Tuesday, January 17, 2017

Early Days of Marion


The town had been established only for the purpose of a County-seat or as a centralized location for the erection of public buildings to house the government and public records of the new Crittenden County (1842).

Its subsequent rapid growth into a mercantile and residential community was not planned nor even visualized by most of the early Town Fathers, many of whom were also early County Officials.

                                          A group of men bound for county county day.

It has been noted that at first the county Officials did not reside in or near Marion, but would commute to and from their homes on horseback when court was in session.

As it would be most logical to expect, Harvey W. Bigham, the first Crittenden County Court Clerk, must have soon found the rapidly increasing records of the County becoming too bulky for daily carriage in his saddlebags, which had previously been his practice.  He was determined to build a permanent residence in Marion on land which he had purchased from Dr. John S. Guilliam.
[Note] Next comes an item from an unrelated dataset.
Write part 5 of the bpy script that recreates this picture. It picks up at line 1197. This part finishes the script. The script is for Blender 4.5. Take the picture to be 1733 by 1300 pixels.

At the time there were a few log and frame cabins scattered through which is now downtown Marion and along the Fords Ferry Road (now North Main Street) and the Centerville (now Moore Avenue) Roads within one-half mile of the public square.

Despite the rather persistent rumor that the town was called Oxford before its incorporation as "Marion"  (effect of Feb. 22, 1844), it was always referred to in official records by its proper name.

 The rumor was based on the fact that early mail from Marion was postmarked "Oxford" but this was because that since the new town was not on a main mail stage road until after its incorporation, its mail was carried eastward to be mailed from the post office at Oxford Academy on the Flynns Ferry Road.